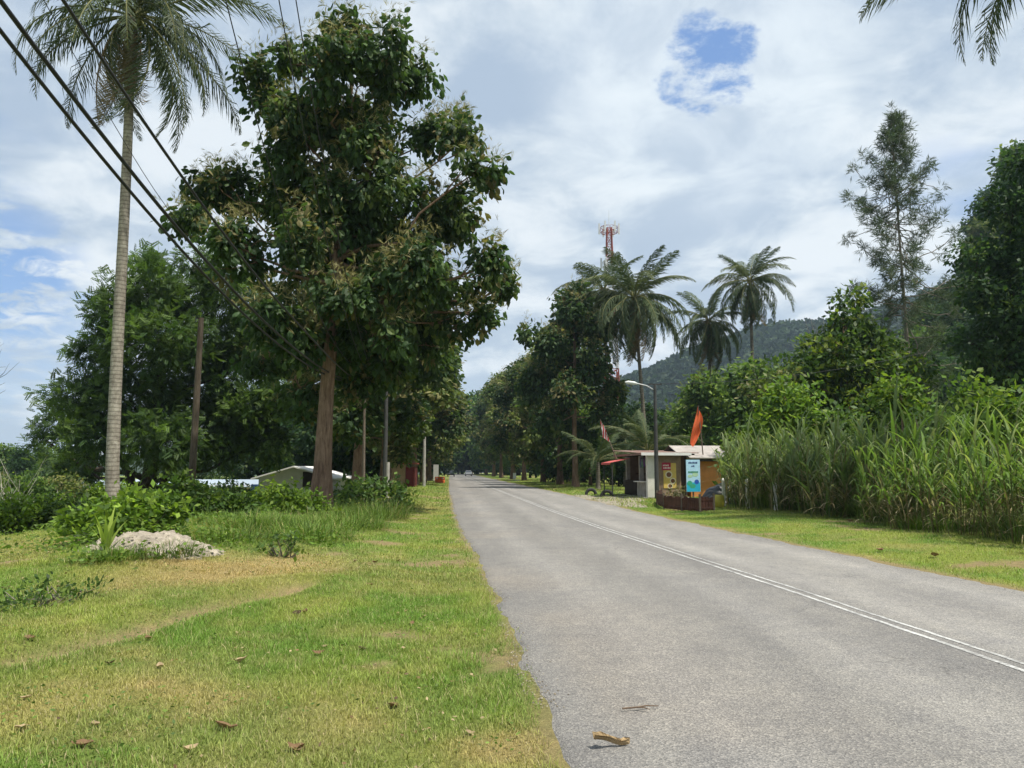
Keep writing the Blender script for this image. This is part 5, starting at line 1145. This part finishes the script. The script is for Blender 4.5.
o = mb.build("bark_strip", surf("dry_husk", (.36, .26, .14), .9, .45, 14, .6, 40, .1, dirt=((.09, .06, .035), .55)), loc=(x, y, .012)); o.rotation_euler = (0, 0, R(14)); tag(o, "curled tan strip of dry bark lying on the near asphalt", "bark strip")
x, y = gpt(640, 716); o = MB().tube([(-.12, -.02, .012), (-.02, 0, .014), (.05, .03, .016), (.13, .035, .012)], [.006, .006, .005, .003], 6).tube([(-.02, 0, .014), (.03, -.03, .02), (.06, -.05, .014)], [.004, .004, .002], 5).build("twig", surf("twig_brown", (.13, .09, .06), .9, .2, 20), loc=(x, y, .012)); tag(o, "small forked brown twig lying on the asphalt", "twig")

# ------------------------------------------------------------------ grass
def turf(name, label, k, xr, yr, hr, wr, keep=None, seed=1, lushgain=1.0, segs=3):
    g = np.random.default_rng(seed); y = yr[0] + (yr[1] - yr[0]) * g.random(k) ** 1.25; x = g.uniform(*xr, k)
    d = xl(y) - x; dr = x - xl(y) - rw(y)
    eL = (fbm(y * .9, y * 0, 61) - .5) * .16 + (fbm(y * 4.5, y * 0, 62) - .5) * .10; eR = (fbm(y * .6, y * 0, 63) - .5) * .45 + (fbm(y * 4.5, y * 0, 64) - .5) * .14
    px = x / y * FPX + 512
    ok = ((d > -.02 - eL - .16 * g.random(k) ** 3 * (fbm(y * 2.2, y * 0, 66) > .5) + .03) | (dr > eR + .02 + .1 * g.random(k))) & (px > -140) & (px < 1165)
    c, so_ = grasscol(x, y); ok &= g.random(k) > so_ * 1.15
    clump = fbm(x * 3.3, y * 3.3, 91); ok &= g.random(k) < .25 + 1.5 * clump
    x, y, c, so_, clump = x[ok], y[ok], c[ok], so_[ok], clump[ok]; q = len(x)
    drv, _ = dryness(x, y)
    h = g.uniform(*hr, q) * (.55 + .9 * clump) * (1 - .45 * drv) * np.where(g.random(q) < .05, 1.9, 1.0) * (1 + .5 * (fbm(x * .8, y * .8, 13) - .5)); c = c * (.62 + .75 * g.random((q, 1))) * (.72 + .55 * clump[:, None]); st = g.random(q) < .10; c[st] = np.array((.42, .36, .19)) * g.uniform(.7, 1.1, (st.sum(), 1))
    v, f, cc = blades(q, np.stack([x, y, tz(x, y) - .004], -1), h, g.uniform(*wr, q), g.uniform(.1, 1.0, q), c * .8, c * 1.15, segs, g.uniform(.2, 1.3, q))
    return tag(MB().add(v, f, cc).build(name, GRASS), label=label, kind="stuff")
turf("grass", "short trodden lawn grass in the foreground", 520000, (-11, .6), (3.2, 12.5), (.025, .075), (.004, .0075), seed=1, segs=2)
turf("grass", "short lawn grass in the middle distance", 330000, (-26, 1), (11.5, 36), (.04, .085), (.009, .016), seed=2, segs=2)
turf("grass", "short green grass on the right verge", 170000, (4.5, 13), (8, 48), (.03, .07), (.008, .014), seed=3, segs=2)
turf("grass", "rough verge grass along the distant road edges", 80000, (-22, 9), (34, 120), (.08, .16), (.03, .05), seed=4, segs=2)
# crumbs of pale gravel and washed sand along both road edges, and small dry litter on the turf
g = np.random.default_rng(19); PEB = (np.array([(-.5, -.4, 0), (.5, -.5, 0), (.45, .5, 0), (-.4, .45, 0), (.0, .05, .55)]), np.array([(0, 1, 4), (1, 2, 4), (2, 3, 4), (3, 0, 4)]))
k = 4200; y = 3.6 + 46 * g.random(k) ** 1.5; sd_ = g.random(k) < .7
eL = (fbm(y * .9, y * 0, 61) - .5) * .16 + (fbm(y * 4.5, y * 0, 62) - .5) * .10
x = np.where(sd_, xl(y) + eL + np.abs(g.normal(size=k)) * .10 - .04, xl(y) + rw(y) + g.normal(size=k) * .16); dn_ = fbm(y * .8, y * 0, 67) > .42; x, y = x[dn_], y[dn_]; q = len(x)
mb = MB(); scatter(mb, PEB, np.stack([x, y, np.full(q, .004)], -1), np.stack([g.normal(size=q), g.normal(size=q), 0 * x], -1), g.uniform(.005, .014, q) * (1 + y * .02), pal([((.36, .32, .26), 3), ((.26, .22, .16), 3), ((.16, .14, .12), 2)], q), .02)
tag(mb.build("gravel", LEAF_DULL), label="pale gravel crumbs along the road edges", kind="stuff")
k = 5200; y = 3.6 + 30 * g.random(k) ** 1.6; x = xl(y) - 11 * g.random(k) ** 1.1 - .1; cl_ = fbm(x * 1.3, y * 1.3, 68) > .46; x, y = x[cl_], y[cl_]; q = len(x)
mb = MB(); scatter(mb, T_OVAL, np.stack([x, y, tz(x, y) + g.uniform(.012, .035, q)], -1), np.stack([g.normal(size=q), g.normal(size=q), g.normal(size=q) * .25], -1), g.uniform(.012, .045, q) * (1 + y * .03), pal([((.26, .17, .09), 3), ((.40, .31, .18), 3), ((.12, .08, .05), 2)], q), .5)
tag(mb.build("litter", LEAF_DULL), label="small dry leaf litter crumbs strewn over the turf", kind="stuff")
k = 26000; y = 3.6 + 14 * g.random(k) ** 1.4; x = xl(y) - 9 * g.random(k) - .15; cl_ = (fbm(x * 1.9, y * 1.9, 69) > .56) & (g.random(k) > .25); x, y = x[cl_], y[cl_]; q = len(x)
mb = MB(); scatter(mb, T_OVAL, np.stack([x, y, tz(x, y) + g.uniform(.01, .06, q)], -1), np.stack([g.normal(size=q), g.normal(size=q), g.uniform(0, .6, q)], -1), g.uniform(.018, .042, q), pal([((.12, .20, .035), 3), ((.17, .25, .05), 2), ((.08, .14, .03), 2)], q), .5)
tag(mb.build("ground_cover", LEAF), label="tiny broad-leaved weeds mixed into the lawn", kind="stuff")
# ground-cover weeds on the bank
g = np.random.default_rng(9); k = 30000; y = g.uniform(11, 32, k); x = xl(y) - g.uniform(2.2, 13, k); wz = fbm(x * .5, y * .5, 101) - .05 + .22 * np.exp(-(((xl(y) - x) - 6.2) / 2.2) ** 2) * sstep(10, 13, y)
ok = (g.random(k) < sstep(.50, .72, wz)) & (np.hypot((x - sc_[0]) / 1.1, (y - sc_[1]) / .8) > .8 + .5 * g.random(k)); x, y = x[ok], y[ok]; q = len(x)
mb = MB(); scatter(mb, T_OVAL, np.stack([x, y, tz(x, y) + g.uniform(.03, .22, q)], -1), np.stack([g.normal(size=q), g.normal(size=q), g.uniform(-.2, .7, q)], -1), g.uniform(.06, .13, q), pal([((.11, .19, .03), 3), ((.16, .24, .04), 2), ((.08, .13, .025), 2)], q), .6)
tag(mb.build("ground_cover", LEAF), label="low broad-leaved weeds creeping over the bank", kind="stuff")

# ------------------------------------------------------------------ air
mh_ = bpy.data.materials.new("haze_air"); mh_.use_nodes = True; n = mh_.node_tree.nodes; l = mh_.node_tree.links; n.clear(); out = n.new("ShaderNodeOutputMaterial"); pv = n.new("ShaderNodeVolumePrincipled")
pv.inputs["Color"].default_value = (.62, .80, 1.0, 1); pv.inputs["Density"].default_value = HAZE; pv.inputs["Anisotropy"].default_value = .2; l.new(pv.outputs[0], out.inputs["Volume"])
tag(MB().box((-2100, -500, -8), (2100, 2900, 330)).build("haze", mh_), kind="stuff") if HAZE > 0 else None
━━━━━━━━━━━━━━━━
*Exercise goal:*
The pictures should not be reproduced; quote all of the other material exactly.

*Written solution:*
Keep writing the Blender script for this image. This is part 5, starting at line 1145. This part finishes the script. The script is for Blender 4.5.
o = mb.build("bark_strip", surf("dry_husk", (.36, .26, .14), .9, .45, 14, .6, 40, .1, dirt=((.09, .06, .035), .55)), loc=(x, y, .012)); o.rotation_euler = (0, 0, R(14)); tag(o, "curled tan strip of dry bark lying on the near asphalt", "bark strip")
x, y = gpt(640, 716); o = MB().tube([(-.12, -.02, .012), (-.02, 0, .014), (.05, .03, .016), (.13, .035, .012)], [.006, .006, .005, .003], 6).tube([(-.02, 0, .014), (.03, -.03, .02), (.06, -.05, .014)], [.004, .004, .002], 5).build("twig", surf("twig_brown", (.13, .09, .06), .9, .2, 20), loc=(x, y, .012)); tag(o, "small forked brown twig lying on the asphalt", "twig")

# ------------------------------------------------------------------ grass
def turf(name, label, k, xr, yr, hr, wr, keep=None, seed=1, lushgain=1.0, segs=3):
    g = np.random.default_rng(seed); y = yr[0] + (yr[1] - yr[0]) * g.random(k) ** 1.25; x = g.uniform(*xr, k)
    d = xl(y) - x; dr = x - xl(y) - rw(y)
    eL = (fbm(y * .9, y * 0, 61) - .5) * .16 + (fbm(y * 4.5, y * 0, 62) - .5) * .10; eR = (fbm(y * .6, y * 0, 63) - .5) * .45 + (fbm(y * 4.5, y * 0, 64) - .5) * .14
    px = x / y * FPX + 512
    ok = ((d > -.02 - eL - .16 * g.random(k) ** 3 * (fbm(y * 2.2, y * 0, 66) > .5) + .03) | (dr > eR + .02 + .1 * g.random(k))) & (px > -140) & (px < 1165)
    c, so_ = grasscol(x, y); ok &= g.random(k) > so_ * 1.15
    clump = fbm(x * 3.3, y * 3.3, 91); ok &= g.random(k) < .25 + 1.5 * clump
    x, y, c, so_, clump = x[ok], y[ok], c[ok], so_[ok], clump[ok]; q = len(x)
    drv, _ = dryness(x, y)
    h = g.uniform(*hr, q) * (.55 + .9 * clump) * (1 - .45 * drv) * np.where(g.random(q) < .05, 1.9, 1.0) * (1 + .5 * (fbm(x * .8, y * .8, 13) - .5)); c = c * (.62 + .75 * g.random((q, 1))) * (.72 + .55 * clump[:, None]); st = g.random(q) < .10; c[st] = np.array((.42, .36, .19)) * g.uniform(.7, 1.1, (st.sum(), 1))
    v, f, cc = blades(q, np.stack([x, y, tz(x, y) - .004], -1), h, g.uniform(*wr, q), g.uniform(.1, 1.0, q), c * .8, c * 1.15, segs, g.uniform(.2, 1.3, q))
    return tag(MB().add(v, f, cc).build(name, GRASS), label=label, kind="stuff")
turf("grass", "short trodden lawn grass in the foreground", 520000, (-11, .6), (3.2, 12.5), (.025, .075), (.004, .0075), seed=1, segs=2)
turf("grass", "short lawn grass in the middle distance", 330000, (-26, 1), (11.5, 36), (.04, .085), (.009, .016), seed=2, segs=2)
turf("grass", "short green grass on the right verge", 170000, (4.5, 13), (8, 48), (.03, .07), (.008, .014), seed=3, segs=2)
turf("grass", "rough verge grass along the distant road edges", 80000, (-22, 9), (34, 120), (.08, .16), (.03, .05), seed=4, segs=2)
# crumbs of pale gravel and washed sand along both road edges, and small dry litter on the turf
g = np.random.default_rng(19); PEB = (np.array([(-.5, -.4, 0), (.5, -.5, 0), (.45, .5, 0), (-.4, .45, 0), (.0, .05, .55)]), np.array([(0, 1, 4), (1, 2, 4), (2, 3, 4), (3, 0, 4)]))
k = 4200; y = 3.6 + 46 * g.random(k) ** 1.5; sd_ = g.random(k) < .7
eL = (fbm(y * .9, y * 0, 61) - .5) * .16 + (fbm(y * 4.5, y * 0, 62) - .5) * .10
x = np.where(sd_, xl(y) + eL + np.abs(g.normal(size=k)) * .10 - .04, xl(y) + rw(y) + g.normal(size=k) * .16); dn_ = fbm(y * .8, y * 0, 67) > .42; x, y = x[dn_], y[dn_]; q = len(x)
mb = MB(); scatter(mb, PEB, np.stack([x, y, np.full(q, .004)], -1), np.stack([g.normal(size=q), g.normal(size=q), 0 * x], -1), g.uniform(.005, .014, q) * (1 + y * .02), pal([((.36, .32, .26), 3), ((.26, .22, .16), 3), ((.16, .14, .12), 2)], q), .02)
tag(mb.build("gravel", LEAF_DULL), label="pale gravel crumbs along the road edges", kind="stuff")
k = 5200; y = 3.6 + 30 * g.random(k) ** 1.6; x = xl(y) - 11 * g.random(k) ** 1.1 - .1; cl_ = fbm(x * 1.3, y * 1.3, 68) > .46; x, y = x[cl_], y[cl_]; q = len(x)
mb = MB(); scatter(mb, T_OVAL, np.stack([x, y, tz(x, y) + g.uniform(.012, .035, q)], -1), np.stack([g.normal(size=q), g.normal(size=q), g.normal(size=q) * .25], -1), g.uniform(.012, .045, q) * (1 + y * .03), pal([((.26, .17, .09), 3), ((.40, .31, .18), 3), ((.12, .08, .05), 2)], q), .5)
tag(mb.build("litter", LEAF_DULL), label="small dry leaf litter crumbs strewn over the turf", kind="stuff")
k = 26000; y = 3.6 + 14 * g.random(k) ** 1.4; x = xl(y) - 9 * g.random(k) - .15; cl_ = (fbm(x * 1.9, y * 1.9, 69) > .56) & (g.random(k) > .25); x, y = x[cl_], y[cl_]; q = len(x)
mb = MB(); scatter(mb, T_OVAL, np.stack([x, y, tz(x, y) + g.uniform(.01, .06, q)], -1), np.stack([g.normal(size=q), g.normal(size=q), g.uniform(0, .6, q)], -1), g.uniform(.018, .042, q), pal([((.12, .20, .035), 3), ((.17, .25, .05), 2), ((.08, .14, .03), 2)], q), .5)
tag(mb.build("ground_cover", LEAF), label="tiny broad-leaved weeds mixed into the lawn", kind="stuff")
# ground-cover weeds on the bank
g = np.random.default_rng(9); k = 30000; y = g.uniform(11, 32, k); x = xl(y) - g.uniform(2.2, 13, k); wz = fbm(x * .5, y * .5, 101) - .05 + .22 * np.exp(-(((xl(y) - x) - 6.2) / 2.2) ** 2) * sstep(10, 13, y)
ok = (g.random(k) < sstep(.50, .72, wz)) & (np.hypot((x - sc_[0]) / 1.1, (y - sc_[1]) / .8) > .8 + .5 * g.random(k)); x, y = x[ok], y[ok]; q = len(x)
mb = MB(); scatter(mb, T_OVAL, np.stack([x, y, tz(x, y) + g.uniform(.03, .22, q)], -1), np.stack([g.normal(size=q), g.normal(size=q), g.uniform(-.2, .7, q)], -1), g.uniform(.06, .13, q), pal([((.11, .19, .03), 3), ((.16, .24, .04), 2), ((.08, .13, .025), 2)], q), .6)
tag(mb.build("ground_cover", LEAF), label="low broad-leaved weeds creeping over the bank", kind="stuff")

# ------------------------------------------------------------------ air
mh_ = bpy.data.materials.new("haze_air"); mh_.use_nodes = True; n = mh_.node_tree.nodes; l = mh_.node_tree.links; n.clear(); out = n.new("ShaderNodeOutputMaterial"); pv = n.new("ShaderNodeVolumePrincipled")
pv.inputs["Color"].default_value = (.62, .80, 1.0, 1); pv.inputs["Density"].default_value = HAZE; pv.inputs["Anisotropy"].default_value = .2; l.new(pv.outputs[0], out.inputs["Volume"])
tag(MB().box((-2100, -500, -8), (2100, 2900, 330)).build("haze", mh_), kind="stuff") if HAZE > 0 else None